Dataset content –

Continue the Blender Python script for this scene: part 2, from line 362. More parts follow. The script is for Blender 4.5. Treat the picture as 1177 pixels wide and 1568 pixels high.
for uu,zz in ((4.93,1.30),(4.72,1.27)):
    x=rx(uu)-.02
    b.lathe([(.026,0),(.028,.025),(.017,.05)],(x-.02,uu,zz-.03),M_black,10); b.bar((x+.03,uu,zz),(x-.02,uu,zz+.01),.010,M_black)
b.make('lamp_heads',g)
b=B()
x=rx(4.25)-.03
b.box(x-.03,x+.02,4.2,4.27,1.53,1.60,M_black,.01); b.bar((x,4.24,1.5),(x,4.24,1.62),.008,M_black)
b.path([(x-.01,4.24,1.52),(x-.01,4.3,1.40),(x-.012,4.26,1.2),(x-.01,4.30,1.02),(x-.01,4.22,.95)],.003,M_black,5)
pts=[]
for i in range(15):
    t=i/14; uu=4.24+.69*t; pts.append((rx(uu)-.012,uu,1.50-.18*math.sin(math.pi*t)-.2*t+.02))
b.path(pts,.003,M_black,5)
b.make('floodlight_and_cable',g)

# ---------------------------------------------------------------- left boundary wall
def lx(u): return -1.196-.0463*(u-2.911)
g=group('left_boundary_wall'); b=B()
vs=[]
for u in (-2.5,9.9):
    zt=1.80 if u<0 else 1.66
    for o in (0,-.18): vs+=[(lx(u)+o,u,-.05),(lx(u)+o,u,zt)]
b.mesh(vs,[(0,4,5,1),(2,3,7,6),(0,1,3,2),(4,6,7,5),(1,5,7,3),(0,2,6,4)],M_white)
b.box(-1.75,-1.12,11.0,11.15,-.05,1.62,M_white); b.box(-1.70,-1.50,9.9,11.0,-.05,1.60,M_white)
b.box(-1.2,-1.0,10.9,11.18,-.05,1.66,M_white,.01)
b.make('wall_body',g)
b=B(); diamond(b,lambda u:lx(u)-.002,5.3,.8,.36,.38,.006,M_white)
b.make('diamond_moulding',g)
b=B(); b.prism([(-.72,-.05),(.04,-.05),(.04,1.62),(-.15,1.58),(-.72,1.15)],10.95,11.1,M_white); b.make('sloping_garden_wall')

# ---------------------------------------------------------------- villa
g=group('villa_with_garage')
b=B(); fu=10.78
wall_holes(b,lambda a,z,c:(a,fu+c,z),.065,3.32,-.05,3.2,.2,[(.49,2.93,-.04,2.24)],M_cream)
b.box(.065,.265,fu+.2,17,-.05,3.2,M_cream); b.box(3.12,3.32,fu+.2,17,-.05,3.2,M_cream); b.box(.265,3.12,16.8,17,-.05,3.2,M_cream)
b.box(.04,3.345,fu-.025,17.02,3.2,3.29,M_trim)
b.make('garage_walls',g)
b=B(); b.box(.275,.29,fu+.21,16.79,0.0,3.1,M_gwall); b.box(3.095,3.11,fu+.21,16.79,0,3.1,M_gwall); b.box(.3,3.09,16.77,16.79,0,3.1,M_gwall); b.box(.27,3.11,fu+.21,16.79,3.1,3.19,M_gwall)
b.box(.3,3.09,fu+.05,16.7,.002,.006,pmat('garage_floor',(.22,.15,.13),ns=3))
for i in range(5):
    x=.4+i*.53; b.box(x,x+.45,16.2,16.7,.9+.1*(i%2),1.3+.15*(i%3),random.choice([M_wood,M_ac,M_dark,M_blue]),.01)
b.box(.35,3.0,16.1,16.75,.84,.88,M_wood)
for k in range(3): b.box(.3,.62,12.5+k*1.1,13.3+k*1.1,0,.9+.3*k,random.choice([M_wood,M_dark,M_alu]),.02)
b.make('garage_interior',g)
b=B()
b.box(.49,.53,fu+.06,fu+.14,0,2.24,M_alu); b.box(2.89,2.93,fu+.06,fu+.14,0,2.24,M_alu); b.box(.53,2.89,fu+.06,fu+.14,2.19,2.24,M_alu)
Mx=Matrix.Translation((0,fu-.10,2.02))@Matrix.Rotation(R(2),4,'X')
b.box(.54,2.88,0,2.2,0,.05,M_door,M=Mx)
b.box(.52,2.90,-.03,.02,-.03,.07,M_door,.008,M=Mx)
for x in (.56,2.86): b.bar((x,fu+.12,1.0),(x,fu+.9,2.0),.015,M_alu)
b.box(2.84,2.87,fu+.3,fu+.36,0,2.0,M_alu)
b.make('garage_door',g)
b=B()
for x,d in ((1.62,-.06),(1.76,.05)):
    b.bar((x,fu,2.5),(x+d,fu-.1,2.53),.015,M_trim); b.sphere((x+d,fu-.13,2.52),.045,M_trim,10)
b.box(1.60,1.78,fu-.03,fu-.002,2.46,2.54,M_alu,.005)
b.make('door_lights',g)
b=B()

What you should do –
Transcribe the entire listing above precisely.

Problem solution –
Continue the Blender Python script for this scene: part 2, from line 362. More parts follow. The script is for Blender 4.5. Treat the picture as 1177 pixels wide and 1568 pixels high.
for uu,zz in ((4.93,1.30),(4.72,1.27)):
    x=rx(uu)-.02
    b.lathe([(.026,0),(.028,.025),(.017,.05)],(x-.02,uu,zz-.03),M_black,10); b.bar((x+.03,uu,zz),(x-.02,uu,zz+.01),.010,M_black)
b.make('lamp_heads',g)
b=B()
x=rx(4.25)-.03
b.box(x-.03,x+.02,4.2,4.27,1.53,1.60,M_black,.01); b.bar((x,4.24,1.5),(x,4.24,1.62),.008,M_black)
b.path([(x-.01,4.24,1.52),(x-.01,4.3,1.40),(x-.012,4.26,1.2),(x-.01,4.30,1.02),(x-.01,4.22,.95)],.003,M_black,5)
pts=[]
for i in range(15):
    t=i/14; uu=4.24+.69*t; pts.append((rx(uu)-.012,uu,1.50-.18*math.sin(math.pi*t)-.2*t+.02))
b.path(pts,.003,M_black,5)
b.make('floodlight_and_cable',g)

# ---------------------------------------------------------------- left boundary wall
def lx(u): return -1.196-.0463*(u-2.911)
g=group('left_boundary_wall'); b=B()
vs=[]
for u in (-2.5,9.9):
    zt=1.80 if u<0 else 1.66
    for o in (0,-.18): vs+=[(lx(u)+o,u,-.05),(lx(u)+o,u,zt)]
b.mesh(vs,[(0,4,5,1),(2,3,7,6),(0,1,3,2),(4,6,7,5),(1,5,7,3),(0,2,6,4)],M_white)
b.box(-1.75,-1.12,11.0,11.15,-.05,1.62,M_white); b.box(-1.70,-1.50,9.9,11.0,-.05,1.60,M_white)
b.box(-1.2,-1.0,10.9,11.18,-.05,1.66,M_white,.01)
b.make('wall_body',g)
b=B(); diamond(b,lambda u:lx(u)-.002,5.3,.8,.36,.38,.006,M_white)
b.make('diamond_moulding',g)
b=B(); b.prism([(-.72,-.05),(.04,-.05),(.04,1.62),(-.15,1.58),(-.72,1.15)],10.95,11.1,M_white); b.make('sloping_garden_wall')

# ---------------------------------------------------------------- villa
g=group('villa_with_garage')
b=B(); fu=10.78
wall_holes(b,lambda a,z,c:(a,fu+c,z),.065,3.32,-.05,3.2,.2,[(.49,2.93,-.04,2.24)],M_cream)
b.box(.065,.265,fu+.2,17,-.05,3.2,M_cream); b.box(3.12,3.32,fu+.2,17,-.05,3.2,M_cream); b.box(.265,3.12,16.8,17,-.05,3.2,M_cream)
b.box(.04,3.345,fu-.025,17.02,3.2,3.29,M_trim)
b.make('garage_walls',g)
b=B(); b.box(.275,.29,fu+.21,16.79,0.0,3.1,M_gwall); b.box(3.095,3.11,fu+.21,16.79,0,3.1,M_gwall); b.box(.3,3.09,16.77,16.79,0,3.1,M_gwall); b.box(.27,3.11,fu+.21,16.79,3.1,3.19,M_gwall)
b.box(.3,3.09,fu+.05,16.7,.002,.006,pmat('garage_floor',(.22,.15,.13),ns=3))
for i in range(5):
    x=.4+i*.53; b.box(x,x+.45,16.2,16.7,.9+.1*(i%2),1.3+.15*(i%3),random.choice([M_wood,M_ac,M_dark,M_blue]),.01)
b.box(.35,3.0,16.1,16.75,.84,.88,M_wood)
for k in range(3): b.box(.3,.62,12.5+k*1.1,13.3+k*1.1,0,.9+.3*k,random.choice([M_wood,M_dark,M_alu]),.02)
b.make('garage_interior',g)
b=B()
b.box(.49,.53,fu+.06,fu+.14,0,2.24,M_alu); b.box(2.89,2.93,fu+.06,fu+.14,0,2.24,M_alu); b.box(.53,2.89,fu+.06,fu+.14,2.19,2.24,M_alu)
Mx=Matrix.Translation((0,fu-.10,2.02))@Matrix.Rotation(R(2),4,'X')
b.box(.54,2.88,0,2.2,0,.05,M_door,M=Mx)
b.box(.52,2.90,-.03,.02,-.03,.07,M_door,.008,M=Mx)
for x in (.56,2.86): b.bar((x,fu+.12,1.0),(x,fu+.9,2.0),.015,M_alu)
b.box(2.84,2.87,fu+.3,fu+.36,0,2.0,M_alu)
b.make('garage_door',g)
b=B()
for x,d in ((1.62,-.06),(1.76,.05)):
    b.bar((x,fu,2.5),(x+d,fu-.1,2.53),.015,M_trim); b.sphere((x+d,fu-.13,2.52),.045,M_trim,10)
b.box(1.60,1.78,fu-.03,fu-.002,2.46,2.54,M_alu,.005)
b.make('door_lights',g)
b=B()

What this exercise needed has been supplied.